Elon Musk is in talks to raise enough equity and preferred financing for his proposed buyout of Twitter Inc. to negate the need for a $6.25 billion margin loan linked to his Tesla Inc. shares, people with knowledge of the matter told Bloomberg.
The billionaire’s advisers, led by Morgan Stanley, have begun soliciting interest from potential investors for as much as $6 billion in preferred equity financing, the people said, asking not to be named discussing a private transaction.
Musk had originally teed up a $12.5 billion margin loan. However, that loan was halved to $6.25 billion after he said last week that he secured $7.1 billion in equity commitments from investors including Larry Ellison, Sequoia Capital, Qatar Holding and Saudi Prince Alwaleed bin Talal, with the latter rolling his Twitter stock into the deal. Since then, he’s received commitments for another $1 billion in equity, and is in talk for more, one of the people said.
That, on top of the preferred financing, would be enough to eliminate the margin loan, cutting the risk of the buyout for both Musk and his lenders. It would also alleviate pressure on Tesla’s stock, which has tumbled more than 25 percent since the company’s CEO announced his desire to buy Twitter, stoking concerns among investors that he may further whittle down his stake in the electric-vehicle maker.

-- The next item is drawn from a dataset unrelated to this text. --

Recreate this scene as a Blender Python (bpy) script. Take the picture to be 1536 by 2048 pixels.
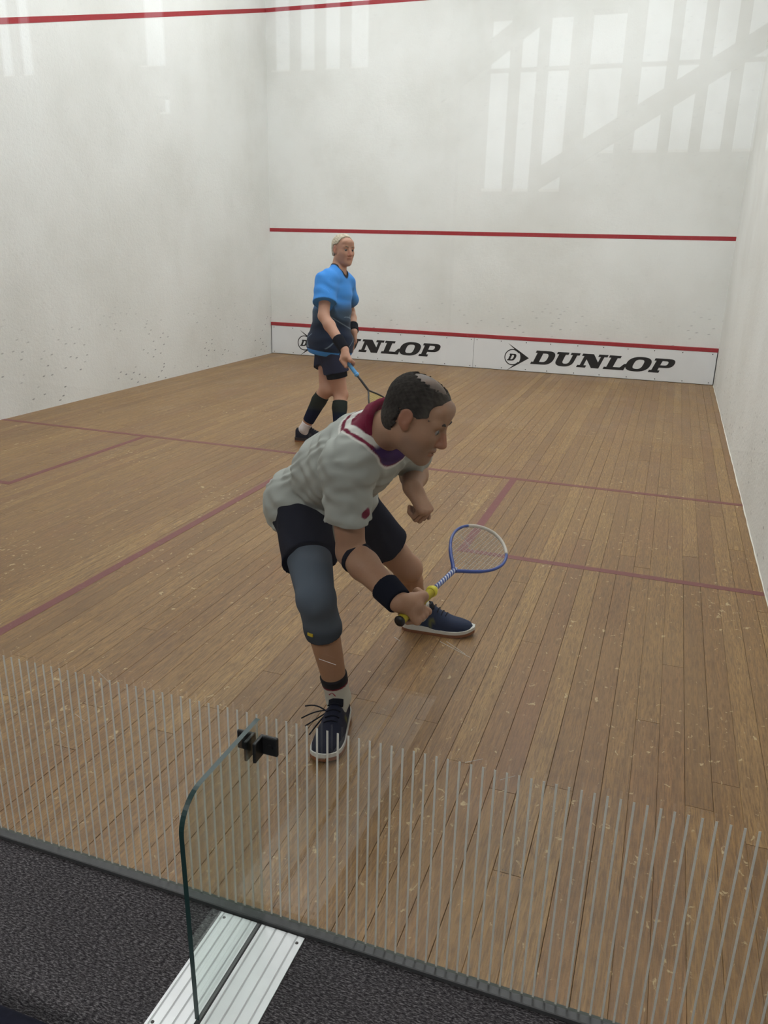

The preferred equity may have a 20-year maturity and include a feature that allows interest to be paid in kind at a rate of 14 percent, the people said, asking not to be named discussing a private transaction. That interest rate would be increased by 75 basis points in the seventh, eight and ninth year, they added. The financing may alternatively be structured with a 10 percent interest rate and warrants, one of the people said.
Terms and size of the financing aren’t finalized and could change. Musk can block any transfers of the preferred equity, some of the people said.
A representative for Musk did not respond to requests for comment. A Morgan Stanley representative declined to comment.
Firms including Apollo Global Management and Sixth Street are already discussing participating in the preferred financing, Bloomberg reported earlier this week.
Musk is the world’s richest person with a net worth of $216.2 billion, according to the Bloomberg Billionaires Index, though much of that fortune is illiquid.